B.E : La priorité des Gabonais est de vivre décemment et dans la
dignité. Une enquête publiée en octobre dernier par l’institut
Gallup est à ce sujet édifiant. Selon les résultats de cette étude
menée dans 148 pays dans divers domaines d’ordre social,
sanitaire et institutionnel, il s’avère, par exemple, qu’en 2011 :
 70% des Gabonais ne mangent pas à leur faim dans un pays béni
d’une forêt équatoriale
 61% n’a confiance ni dans la justice ni dans les forces de l’ordre
Des résultats proches, dans cette étude, de ceux de pays ravagés
par la guerre tels que la RDC ou l’Afghanistan !!!
La plupart des indicateurs sociaux et sanitaires sont dans le rouge.
Même un indicateur a priori positif comme celui du taux
d’alphabétisation (plus de 90%) cache mal de gros manques en
termes de structures éducatives (classes surchargées, taux
d’échecs élevé, etc...)

L’une des préoccupations premières des Gabonais est la cherté de
la vie.
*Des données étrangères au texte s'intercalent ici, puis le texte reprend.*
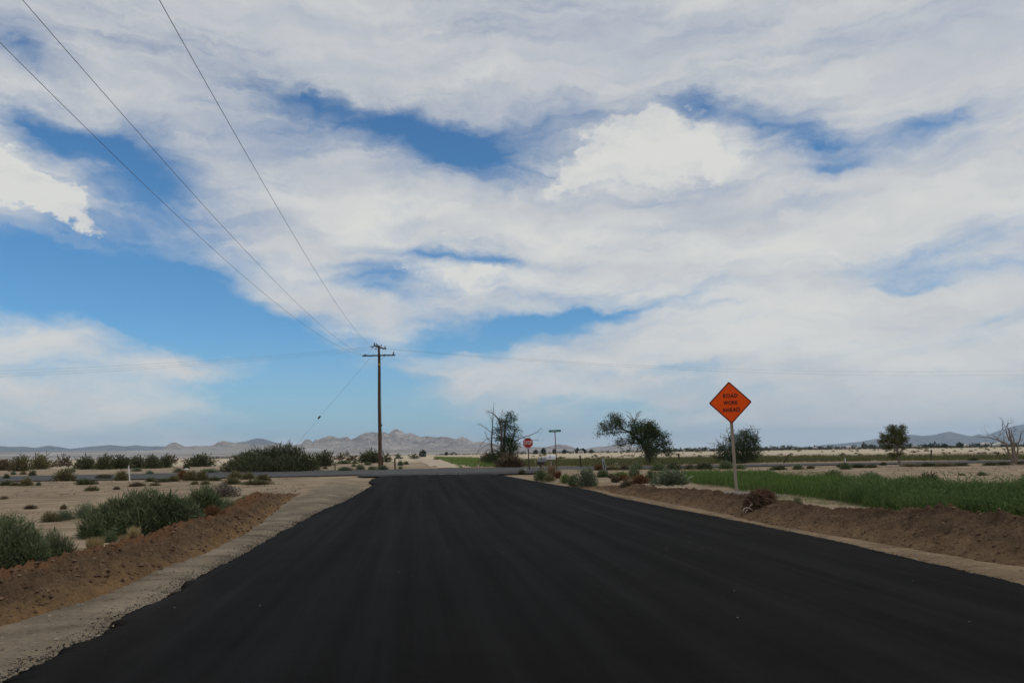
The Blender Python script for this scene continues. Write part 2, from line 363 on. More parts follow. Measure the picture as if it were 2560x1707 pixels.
def oldasphalt(name, cols):
    m = newmat(name); N, L = nt(m); b = N['Principled BSDF']; g = N.new('ShaderNodeNewGeometry'); P = g.outputs['Position']
    st = noise(N, L, mapping(N, L, P, (.06, 1.6, 1)), 1, 5, .65); n2 = noise(N, L, P, 1.2, 5, .7)
    c = ramp(N, L, st, [(.3, cols[0]), (.7, cols[1])]); c = mixc(N, L, 1., c, ramp(N, L, n2, [(.35, (.75,)*3), (.65, (1.2,)*3)]), 'MULTIPLY')
    L.new(c, b.inputs['Base Color']); b.inputs['Roughness'].default_value = .85; b.inputs['Specular IOR Level'].default_value = .2
    return m
M['old'] = oldasphalt('old_asphalt', ((.042, .041, .040), (.078, .077, .075)))
def strip(name, x, lo, hi, nv, off, mat, kind='structure', jit=.08):
    lo = lo+jit*(fbm(x*1.3, x*0, 4, 51)-.5)*2; hi = hi+jit*(fbm(x*1.3, x*0+3, 4, 52)-.5)*2
    t = np.linspace(0, 1, nv); X = np.broadcast_to(x[:, None], (len(x), nv)); Y = lo[:, None]+(hi-lo)[:, None]*t
    Z = G(X, Y)+off
    me = mesh(name, np.stack([X, Y, Z], -1).reshape(-1, 3), grid(len(x), nv), mat, True)
    return tag(link(name, me), kind=kind)
xs = np.concatenate([np.arange(-400, -60, 8.), np.arange(-60, 80, .3), np.arange(80, 400, 8.)])
strip('cross_road', xs, xr_near(xs), xr_far(xs), 16, .035, M['old'], jit=.15)
xa = np.arange(-3.2, 7.6, .15)
strip('road_apron', xa, 46.6+.12*np.clip(np.abs(xa-1.6)-2.6, 0, 9)**1.6, xr_near(xa)+.5, 12, .03, oldasphalt('patched_asphalt', ((.02, .0195, .019), (.042, .041, .04))), jit=.1)
# worn white paint
mp = newmat('worn_white_paint'); N, L = nt(mp); b = N['Principled BSDF']; g = N.new('ShaderNodeNewGeometry')
n_ = noise(N, L, g.outputs['Position'], 2.2, 5, .75)
L.new(ramp(N, L, n_, [(.44, (.07, .07, .072)), (.56, (.36, .36, .36))]), b.inputs['Base Color']); b.inputs['Roughness'].default_value = .8
def paint(x0, x1, f0, w, off=.042): 
    x = np.arange(x0, x1, .4); y0 = xr_near(x)+(xr_far(x)-xr_near(x))*f0
    strip('road_marking', x, y0, y0+w, 2, off, mp, jit=.01)
paint(10, 120, .03, .16); paint(-110, -6, .04, .12); paint(-120, 120, .95, .12)
for x0 in (-2.0, 2.6): paint(x0, x0+2.6, .12, .3)
for k, x0 in enumerate((.9, 1.55, 2.2, 2.75)):
    q = np.arange(x0, x0+.45, .1); strip('road_marking', q, 48.3+.25*np.abs(q-x0-.2)*(1 if k % 2 else -1), 48.75+.25*np.abs(q-x0-.2)*(1 if k % 2 else -1), 2, .038, mp, jit=.02)
# sandy track going away beyond the cross road
tp = np.array([at(*q)[:2] for q in ((1136, 1169.5), (1112, 1163), (1085, 1155), (1062, 1149.5), (1046, 1146.5))])
ts = np.linspace(0, 1, 60); tx = np.interp(ts, np.linspace(0, 1, 5), tp[:, 0]); ty = np.interp(ts, np.linspace(0, 1, 5), tp[:, 1])
X = tx[:, None]+np.linspace(-1.6, 1.6, 7)*(1+.4*(fbm(ts*6, ts*0, 3, 4)-.5))[:, None]; Y = ty[:, None]+0*X
M['track'] = simple('pale_track_sand', [(.36, .29, .215), (.46, .37, .275)], .8, .95)
tag(link('path', mesh('path', np.stack([X, Y, G(X, Y)+.035], -1).reshape(-1, 3), grid(60, 7)[:, ::-1], M['track'], True)), kind='structure')
# ------------------------------------------------------------------ earth berms
def soil(name, red, grey, ochre):
    m = newmat(name); N, L = nt(m); b = N['Principled BSDF']; g = N.new('ShaderNodeNewGeometry'); P = g.outputs['Position']
    va = N.new('ShaderNodeVertexColor'); va.layer_name = 'Col'
    n1 = noise(N, L, P, 2.2, 5, .65); n2 = noise(N, L, P, 22, 5, .75); n3 = noise(N, L, P, 70, 3, .7)
    c = mixc(N, L, 1., va.outputs[0], ramp(N, L, n1, [(.3, (.66, .64, .62)), (.5, (1, 1, 1)), (.7, (1.28, 1.27, 1.25))]), 'MULTIPLY')
    c = mixc(N, L, 1., c, ramp(N, L, n2, [(.28, (.42, .38, .36)), (.45, (1, 1, 1)), (.8, (1.4, 1.4, 1.38))]), 'MULTIPLY')
    c = mixc(N, L, 1., c, ramp(N, L, n3, [(.3, (.75, .74, .73)), (.5, (1, 1, 1)), (.72, (1.35, 1.35, 1.35))]), 'MULTIPLY')
    L.new(c, b.inputs['Base Color']); b.inputs['Roughness'].default_value = .95; b.inputs['Specular IOR Level'].default_value = .1
    L.new(bumpn(N, L, math_(N, L, 'ADD', n2, math_(N, L, 'MULTIPLY', n3, .4)), 1.0, .05), b.inputs['Normal'])
    return m
M['soil'] = soil('turned_soil', 0, 0, 0)
BERMS = {}
def berm(name, sgn, foot, hfun, wfun, y0, y1, dy, dx, seed, cols, back):
    ys = np.arange(y0, y1, dy); u = np.arange(-.12, 1.0+back, dx)      # u=0 foot, 1 crest (fraction of half width)
    Y, U = np.meshgrid(ys, u, indexing='ij'); fx = poly_interp(foot, ys)+.12*(fbm(ys*.9, ys*0, 4, seed)-.5); w = wfun(ys)
    X = fx[:, None]+sgn*U*w[:, None]
    h = hfun(ys)*(.85+.3*fbm(ys*.6, ys*0+2, 4, seed+3))
    def prof(U):
        p = np.where(U < 1, np.clip(U, -.2, 1)**1.0, np.clip(1-(U-1)/(back*.8), -.3, 1)); return np.where(U < 1, p, p)
    pr = prof(U); pr = pr-.12*np.exp(-((U-1)/.22)**2)
    lum = (fbm(X*2.0, Y*1.6, 4, seed+5)-.5)*.16+(fbm(X*5.5, Y*5.5, 5, seed+6, .74)-.5)*.34-.16*np.clip(ridged(X*4.5+Y*1.5, Y*4.5, 3, seed+8)-.62, 0, 1)
    cl = np.clip(fbm(X*16, Y*16, 2, seed+9)-.6, 0, 1)*.22
    if sgn > 0: lum = lum*.68; cl = cl*.7
    env = np.clip(pr*1.6+.12, 0, 1)*np.clip(h/.2, 0, 1)[:, None]
    Z = G(X, Y)+h[:, None]*pr+(lum+cl)*env*.85-.03*(1-ss(0, .1, U))-.02
    me = mesh(name, np.stack([X, Y, Z], -1).reshape(-1, 3), grid(*X.shape) if sgn < 0 else grid(*X.shape)[:, ::-1], None, True)
    k = fbm(X*1.1, Y*.7, 4, seed+12); top = ss(.72, 1.0, U+.5*(k-.5)); low = 1-ss(.1, .55, U+.6*(k-.5))
    c = cols[1]*np.ones(X.shape+(1,)); c = c*(1-low[..., None])+cols[2]*low[..., None]; c = c*(1-top[..., None])+cols[0]*top[..., None]
    a = me.color_attributes.new('Col', 'FLOAT_COLOR', 'POINT'); a.data.foreach_set('color', np.concatenate([c, np.ones(c.shape[:2]+(1,))], -1).astype(np.float32).ravel())
    me.materials.append(M['soil']); tag(link(name, me), kind='structure')
    return X, Y, Z, U
LF = [(-4.05, 2), (-4.06, 8.8), (-3.72, 11), (-3.7, 12.5), (-3.58, 14.2), (-3.52, 16.3), (-3.61, 19.4), (-3.9, 24), (-4.28, 29), (-4.4, 33)]
RF = [(8.3, 3), (8.25, 10.3), (8.1, 11), (8.05, 12.9), (7.8, 15.1), (7.75, 17.5), (8.0, 21.2), (7.95, 25.3), (7.57, 28.4), (7.2, 33.4), (6.9, 36)]
BL = berm('berm', -1, LF, lambda y: .45-.08*ss(15, 22, y)-.38*ss(27, 34.5, y), lambda y: .85+0*y, 4, 35, .028, .026, 100,
     (np.array([.165, .083, .044]), np.array([.135, .09, .055]), np.array([.185, .115, .058])), 1.1)
BR = berm('berm', 1, RF, lambda y: .52-.1*ss(13, 18, y)-.02*ss(18, 25, y)-.42*ss(28.5, 35, y), lambda y: 1.05-.15*ss(14, 20, y), 5, 35.5, .036, .03, 200,
     (np.array([.092, .057, .036]), np.array([.122, .08, .05]), np.array([.165, .107, .062])), .75)
def lumps(n, size, pos, seed):
    """irregular little stones: jittered octahedra"""
    base = np.array([(1, 0, 0), (-1, 0, 0), (0, 1, 0), (0, -1, 0), (0, 0, 1), (0, 0, -1)], float)
    fc = np.array([(0, 2, 4), (2, 1, 4), (1, 3, 4), (3, 0, 4), (2, 0, 5), (1, 2, 5), (3, 1, 5), (0, 3, 5)])
    r = np.random.default_rng(seed); v = base[None]*(.6+.8*r.random((n, 6, 1)))
    a = r.random(n)*6.28; c, s = np.cos(a)[:, None], np.sin(a)[:, None]
    v = np.stack([v[..., 0]*c-v[..., 1]*s, v[..., 0]*s+v[..., 1]*c, v[..., 2]*.75], -1)*np.asarray(size)[:, None, None]+pos[:, None]
    return v.reshape(-1, 3), (fc[None]+6*np.arange(n)[:, None, None]).reshape(-1, 3)
def clods(name, B, n, seed, smin, smax, mat):
    r = np.random.default_rng(seed); X, Y, Z, U = B; i = r.integers(0, X.shape[0], n); j = r.integers(0, X.shape[1], n)
    ok = (U[i, j] < 1.15) & (U[i, j] > -.05); i, j = i[ok], j[ok]
    sz = smin+(smax-smin)*r.random(len(i))**4; p = np.stack([X[i, j], Y[i, j], Z[i, j]+sz*.25], -1)
    v, f = lumps(len(i), sz, p, seed); return tag(link(name, mesh(name, v, f, mat)), kind='stuff')
M['clod'] = leafmat('soil_clods', [(.028, .016, .010), (.105, .064, .038), (.19, .125, .08)], 0.0, .95)  # darkest tone puts the shade of the bank's hollows into the clod colour
tag(clods('dirt_clods', BL, 9000, 5, .006, .046, M['clod']), 'loose brown clods and stones on the bank left of the fresh road', 'dirt clods')
tag(clods('dirt_clods', BR, 12000, 6, .005, .034, M['clod']), 'loose brown clods and stones on the bank right of the fresh road', 'dirt clods')
# crumbs of asphalt and pebbles by the road edges
def crumbs():
    r = np.random.default_rng(12); n = 9500; y = 5.5+30*r.random(n)**1.7; left = r.random(n) < .55
    e = np.abs(r.normal(size=n))*.16+.0
    x = np.where(left, poly_interp(LE, y)-e, poly_interp(RE, y)+e*.7); sz = .003+.010*r.random(n)**3
    v, f = lumps(n, sz, np.stack([x, y, Gm(x, y)+sz*.2], -1), 13)
    tag(link('asphalt_crumbs', mesh('asphalt_crumbs', v, f, simple('asphalt_crumb', [(.012, .012, .012), (.03, .03, .03)]))), 'black asphalt crumbs scattered along the road edges', 'crumbs', kind='stuff')
    n = 2600; y = 5+32*r.random(n)**1.6; left = r.random(n) < .6; t = r.random(n)
    x = np.where(left, poly_interp(LE, y)*(1-t)+poly_interp(LF, y)*t, poly_interp(RE, y)*(1-t)+poly_interp(RF, y)*t); sz = .004+.018*r.random(n)**4
    v, f = lumps(n, sz, np.stack([x, y, Gm(x, y)+sz*.2], -1), 14)
    tag(link('pebbles', mesh('pebbles', v, f, leafmat('pebble_stone', [(.12, .1, .08), (.26, .22, .18), (.42, .38, .33)], 0., .9))), 'small pale pebbles on the gravel shoulders', 'pebbles', kind='stuff')
    n = 1500; a = r.random(n)*6.28; q = np.sqrt(r.random(n)); x = 9.95+a*0+np.cos(a)*q*1.15+.35; y = 24.0+np.sin(a)*q*.9; sz = .008+.022*r.random(n)**2
    v, f = lumps(n, sz, np.stack([x, y, Gm(x, y)+sz*.3], -1), 15)
    tag(link('gravel', mesh('gravel', v, f, leafmat('grey_gravel', [(.15, .135, .13), (.25, .23, .22), (.36, .33, .31)], 0., .9))), 'grey gravel heaped round the foot of the orange sign post', 'gravel', kind='stuff')
crumbs()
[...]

Ce qui ne peut pas surprendre car Libreville est
régulièrement classée parmi les villes les plus chères du monde
alors que le pouvoir d’achat des populations ne cesse de se
dégrader.

Selon les chiffres officiels le taux de chômage oscille autour de
20% mais personne n’y croit vraiment : le taux de chômage réel
est sans doute plus proche du double ; plusieurs études estiment
même qu’entre 40 et 60% des Gabonais actifs tirent tout ou partie
de leurs revenus de l’informel.

Là encore, nous sommes convaincus que la Conférence nationale
souveraine sera un instrument utile et efficace pour remettre
l’économie gabonaise sur les rails d’un développement réel et pour
s’assurer d’une gestion des ressources au mieux des intérêts du
Gabon et des populations sans que ce redressement soit un écueil
pour ses partenaires, bien au contraire.